Signage at LVEA card reader requested noise source logging 

Because I don't see a current a log, I'm posting what I know for today. On Friday afternoon we completed adding the balance of the SUS payload to the ISI table.  The SEI crew then balanced the table but left it locked so we could make a round of Romer arm measurements on the ITMy.  Still hunting for the ~6mm y-axis error, we made some measurements of the upper structure structure relative to the ITMy HR surface.  We have had some manufacture errors with these upper structures, so we wondered if there were more that we had not found.  At first glance, based on these measurements, the suspension position within the structure does not seem to be the source of our error.  The ISI was unlocked and the suspensions unclamped for the night.  I believe Garcia and Vincent were going to start testing the systems but I'm not sure their status.  
Today, Dennis continued the 6mm hunt by looking at our alignment templates which were used when fixing the ITMy to the table.  These do not appear to be the source either.
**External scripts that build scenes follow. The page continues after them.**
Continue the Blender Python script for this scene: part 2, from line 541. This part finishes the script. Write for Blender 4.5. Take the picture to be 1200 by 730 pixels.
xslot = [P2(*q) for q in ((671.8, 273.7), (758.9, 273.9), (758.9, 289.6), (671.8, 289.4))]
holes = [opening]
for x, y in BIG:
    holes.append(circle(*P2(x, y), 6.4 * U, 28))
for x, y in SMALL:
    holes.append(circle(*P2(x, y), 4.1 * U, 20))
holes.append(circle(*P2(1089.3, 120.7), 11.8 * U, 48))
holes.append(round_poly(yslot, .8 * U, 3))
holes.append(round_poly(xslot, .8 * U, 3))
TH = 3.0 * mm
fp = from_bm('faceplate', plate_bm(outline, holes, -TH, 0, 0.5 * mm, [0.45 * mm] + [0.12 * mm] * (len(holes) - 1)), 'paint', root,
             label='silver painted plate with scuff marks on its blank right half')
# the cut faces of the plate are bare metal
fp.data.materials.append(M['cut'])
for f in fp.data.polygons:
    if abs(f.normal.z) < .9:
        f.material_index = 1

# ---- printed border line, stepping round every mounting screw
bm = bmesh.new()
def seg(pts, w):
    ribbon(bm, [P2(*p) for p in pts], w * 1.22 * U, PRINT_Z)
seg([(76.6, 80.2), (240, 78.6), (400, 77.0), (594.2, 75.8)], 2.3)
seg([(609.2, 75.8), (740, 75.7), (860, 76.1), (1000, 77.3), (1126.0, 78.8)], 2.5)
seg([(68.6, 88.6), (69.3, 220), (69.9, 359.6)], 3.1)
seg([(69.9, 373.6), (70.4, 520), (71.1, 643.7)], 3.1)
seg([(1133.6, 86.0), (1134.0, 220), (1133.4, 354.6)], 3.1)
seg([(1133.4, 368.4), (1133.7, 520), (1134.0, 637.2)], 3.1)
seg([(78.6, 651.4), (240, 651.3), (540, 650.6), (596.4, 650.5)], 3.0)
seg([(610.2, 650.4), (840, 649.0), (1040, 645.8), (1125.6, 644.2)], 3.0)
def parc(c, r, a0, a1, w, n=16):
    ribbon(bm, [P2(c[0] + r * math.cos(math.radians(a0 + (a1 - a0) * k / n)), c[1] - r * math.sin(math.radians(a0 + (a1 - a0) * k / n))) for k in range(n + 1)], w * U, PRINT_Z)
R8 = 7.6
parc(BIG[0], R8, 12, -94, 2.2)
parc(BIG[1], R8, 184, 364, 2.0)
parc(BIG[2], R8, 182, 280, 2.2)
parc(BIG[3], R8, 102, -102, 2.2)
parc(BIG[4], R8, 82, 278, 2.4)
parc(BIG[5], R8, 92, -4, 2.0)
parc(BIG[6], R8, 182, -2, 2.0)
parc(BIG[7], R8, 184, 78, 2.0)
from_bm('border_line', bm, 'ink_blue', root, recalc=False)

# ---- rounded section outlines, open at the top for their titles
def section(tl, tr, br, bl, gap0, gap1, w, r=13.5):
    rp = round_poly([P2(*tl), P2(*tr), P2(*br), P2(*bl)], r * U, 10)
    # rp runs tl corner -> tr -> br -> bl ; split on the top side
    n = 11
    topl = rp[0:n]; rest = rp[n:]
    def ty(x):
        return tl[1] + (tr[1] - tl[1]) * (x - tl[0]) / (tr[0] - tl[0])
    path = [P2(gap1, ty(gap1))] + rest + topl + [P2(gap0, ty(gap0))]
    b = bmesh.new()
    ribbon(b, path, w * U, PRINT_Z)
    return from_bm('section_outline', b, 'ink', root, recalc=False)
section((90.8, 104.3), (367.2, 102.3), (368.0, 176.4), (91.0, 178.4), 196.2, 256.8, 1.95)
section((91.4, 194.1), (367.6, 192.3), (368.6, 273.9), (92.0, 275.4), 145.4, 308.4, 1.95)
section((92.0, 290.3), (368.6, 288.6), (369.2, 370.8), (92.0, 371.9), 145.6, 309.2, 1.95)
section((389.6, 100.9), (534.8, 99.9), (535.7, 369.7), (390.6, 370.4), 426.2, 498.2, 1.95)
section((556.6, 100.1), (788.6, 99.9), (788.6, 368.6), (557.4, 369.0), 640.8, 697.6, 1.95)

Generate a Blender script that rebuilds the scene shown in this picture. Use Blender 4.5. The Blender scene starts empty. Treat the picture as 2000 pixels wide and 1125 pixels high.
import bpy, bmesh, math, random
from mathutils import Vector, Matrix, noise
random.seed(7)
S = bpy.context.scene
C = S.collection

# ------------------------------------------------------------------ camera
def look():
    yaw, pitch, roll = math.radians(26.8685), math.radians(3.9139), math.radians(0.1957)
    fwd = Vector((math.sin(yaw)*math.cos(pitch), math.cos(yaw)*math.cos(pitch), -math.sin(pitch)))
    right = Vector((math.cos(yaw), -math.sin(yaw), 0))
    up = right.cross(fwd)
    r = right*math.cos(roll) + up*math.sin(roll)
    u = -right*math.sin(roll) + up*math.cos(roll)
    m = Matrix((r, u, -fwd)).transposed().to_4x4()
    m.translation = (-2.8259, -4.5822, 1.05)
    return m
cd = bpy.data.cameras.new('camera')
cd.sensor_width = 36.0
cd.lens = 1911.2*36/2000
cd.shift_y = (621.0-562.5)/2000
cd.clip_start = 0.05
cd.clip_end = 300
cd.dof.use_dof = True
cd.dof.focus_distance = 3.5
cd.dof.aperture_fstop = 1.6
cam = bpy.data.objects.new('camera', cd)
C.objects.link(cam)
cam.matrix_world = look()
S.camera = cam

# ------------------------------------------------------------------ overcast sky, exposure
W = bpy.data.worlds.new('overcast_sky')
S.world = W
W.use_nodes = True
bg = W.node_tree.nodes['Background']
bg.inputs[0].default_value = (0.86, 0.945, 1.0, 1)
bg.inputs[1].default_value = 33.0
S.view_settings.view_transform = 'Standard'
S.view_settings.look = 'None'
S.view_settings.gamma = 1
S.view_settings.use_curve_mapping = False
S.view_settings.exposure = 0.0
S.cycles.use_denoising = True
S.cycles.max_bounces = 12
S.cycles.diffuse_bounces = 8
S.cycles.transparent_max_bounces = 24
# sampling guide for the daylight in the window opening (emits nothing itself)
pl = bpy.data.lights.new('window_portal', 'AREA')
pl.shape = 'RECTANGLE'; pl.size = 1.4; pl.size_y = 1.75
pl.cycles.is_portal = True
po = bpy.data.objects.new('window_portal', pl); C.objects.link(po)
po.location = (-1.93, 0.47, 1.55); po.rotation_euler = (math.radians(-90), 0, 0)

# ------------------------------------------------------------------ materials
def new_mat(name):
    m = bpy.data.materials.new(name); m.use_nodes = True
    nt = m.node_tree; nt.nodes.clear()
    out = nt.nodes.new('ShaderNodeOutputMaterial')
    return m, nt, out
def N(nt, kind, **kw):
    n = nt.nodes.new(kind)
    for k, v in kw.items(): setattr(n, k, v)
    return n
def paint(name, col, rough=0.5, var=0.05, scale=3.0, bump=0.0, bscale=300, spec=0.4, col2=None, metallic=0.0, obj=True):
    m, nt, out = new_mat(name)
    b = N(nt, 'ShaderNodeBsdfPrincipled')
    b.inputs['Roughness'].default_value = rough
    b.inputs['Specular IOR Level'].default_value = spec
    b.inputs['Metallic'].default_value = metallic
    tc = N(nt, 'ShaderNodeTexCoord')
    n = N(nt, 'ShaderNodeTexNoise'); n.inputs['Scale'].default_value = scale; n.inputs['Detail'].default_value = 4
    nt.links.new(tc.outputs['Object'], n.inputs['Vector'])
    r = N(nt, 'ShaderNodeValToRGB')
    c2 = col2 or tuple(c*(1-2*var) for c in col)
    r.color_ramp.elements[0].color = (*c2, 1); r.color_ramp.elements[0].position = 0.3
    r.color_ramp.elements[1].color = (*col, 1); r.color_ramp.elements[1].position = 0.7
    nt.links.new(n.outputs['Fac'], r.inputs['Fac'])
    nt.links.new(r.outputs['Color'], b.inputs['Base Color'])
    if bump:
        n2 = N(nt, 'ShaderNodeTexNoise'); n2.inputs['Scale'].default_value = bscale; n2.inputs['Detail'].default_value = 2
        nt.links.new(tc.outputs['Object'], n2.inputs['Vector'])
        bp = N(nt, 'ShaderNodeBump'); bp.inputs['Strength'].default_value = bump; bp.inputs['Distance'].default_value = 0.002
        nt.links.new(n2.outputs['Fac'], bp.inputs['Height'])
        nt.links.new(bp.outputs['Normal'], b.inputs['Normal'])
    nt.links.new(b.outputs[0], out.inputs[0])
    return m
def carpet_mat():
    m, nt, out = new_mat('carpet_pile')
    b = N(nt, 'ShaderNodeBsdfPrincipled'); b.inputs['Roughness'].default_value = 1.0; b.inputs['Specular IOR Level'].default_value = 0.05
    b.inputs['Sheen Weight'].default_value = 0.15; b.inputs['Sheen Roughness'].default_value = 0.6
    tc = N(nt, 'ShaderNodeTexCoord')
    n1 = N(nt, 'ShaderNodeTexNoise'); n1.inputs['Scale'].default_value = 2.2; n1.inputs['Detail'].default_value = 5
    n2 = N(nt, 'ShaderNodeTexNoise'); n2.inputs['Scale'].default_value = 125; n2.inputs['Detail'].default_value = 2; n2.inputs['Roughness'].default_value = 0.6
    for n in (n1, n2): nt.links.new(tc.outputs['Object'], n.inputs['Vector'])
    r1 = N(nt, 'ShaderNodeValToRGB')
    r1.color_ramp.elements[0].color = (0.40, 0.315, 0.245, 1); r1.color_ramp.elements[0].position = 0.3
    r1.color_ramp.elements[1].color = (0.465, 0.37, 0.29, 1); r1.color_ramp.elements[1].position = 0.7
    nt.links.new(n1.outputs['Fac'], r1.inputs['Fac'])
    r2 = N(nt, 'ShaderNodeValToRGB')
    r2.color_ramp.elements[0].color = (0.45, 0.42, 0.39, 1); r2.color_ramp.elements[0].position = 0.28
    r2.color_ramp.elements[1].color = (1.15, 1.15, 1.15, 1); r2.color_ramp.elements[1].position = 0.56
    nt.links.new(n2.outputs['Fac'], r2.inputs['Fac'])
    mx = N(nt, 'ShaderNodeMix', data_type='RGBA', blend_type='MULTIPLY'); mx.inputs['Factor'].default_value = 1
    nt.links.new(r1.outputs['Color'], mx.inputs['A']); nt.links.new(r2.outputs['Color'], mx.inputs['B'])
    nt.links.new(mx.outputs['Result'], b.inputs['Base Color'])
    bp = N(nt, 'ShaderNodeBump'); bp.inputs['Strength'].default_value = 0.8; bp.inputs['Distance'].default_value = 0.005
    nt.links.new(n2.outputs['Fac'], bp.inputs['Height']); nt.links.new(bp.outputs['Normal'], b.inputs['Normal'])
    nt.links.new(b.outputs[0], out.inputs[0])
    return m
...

As of discussions this afternoon Dennis, Doug, and Jason anticipate working tomorrow morning to redo the EDM measurements.

Bram, Valera, Matt

We made a few measurements of TMSY and got some damping loops running.  The attached plots show:

1.  damping performance (REF plots are damping on)
2. screen shot showing filters and gains
3. plot of the damping filter used for all DOFs
4. damping open-loop TF and plant TF for each DOF

We've left the damping loops on for a few days and they appear to be working well.

This morning, the SUS crew added the remaining mass to the H2 ITMY QUAD structure by adding the stiffening sleeve with vibration absorbers.  The seismic crew has now balanced the ISI with the full ITMY and FMY structures.  The BSC-ISI is now locked so that Romer arm measurements can begin on the ITMY QUAD and Test Mass. The afternoon's goal is to have the BSC-ISI floating with the H2 ITMY fully suspended and OSEM flags to center-range.